Personally, I'd like to avoid the schism since I think crafting the qcschema keywords repr with the three principles in mind hits a lot of use cases. But I'm glad to hear other thoughts. Especially with Molpro lurking. :-)
P.S. In all this, ignore the formatting of the repr back to an input file. That tends to be straightforward and general. In this post, only concerned with the user representation of instructions to the qcprog through schema.
@vivacebelles
@mattwelborn @sjrl Good to get comments from you as well I think.
How would this proposal interact with nested commands found in entos? e.g.
dft(
structure( molecule = methanol )
xc = PBE
ao = 'Def2-SVP'
df = 'Def2-SVP-JFIT'
)
versus
optimize(
structure( molecule = methanol )
dft(
xc = PBE
ao = 'Def2-SVP'
df = 'Def2-SVP-JFIT'
)
)
Thinking about the first compromise, it may break principle 3 since there are options that would be nested while others are allowed to be listed together, i.e. nwchem_dft__grid__lebedev vs nwchem_dft__grid as it may not be intuitive how that split happens for native users.
The booleans appeal to me, but that's also probably due to familiarity in some of the options we've been working on in qcdb.

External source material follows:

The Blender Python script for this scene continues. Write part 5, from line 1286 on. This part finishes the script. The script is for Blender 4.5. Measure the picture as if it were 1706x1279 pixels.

@mattwelborn, I think since qcschema is single-calc focused, there isn't the possibility of that dft(...) section appearing twice, once in an opt and once in a sp. right? In that case, both you mentioned are the below. Is PBE and object or str?
entos__dft__xc = PBE
entos__dft__ao = 'Def2-SVP'
entos__dft__df = 'Def2-SVP-JFIT'
entos EMFT won't work with this strategy:
emft(
structure( molecule = methanol )
active = [1,2]
dft(
xc = PBE
ao = 'Def2-SVP'
)
dft(
xc = LDA
ao = 'STO-3G'
)
)
See also the nightmare that is Molpro: #198
Is the emft two calculations or one?
It's one calculation with two coupled subsystems whose Fock builders are specified by the dft commands.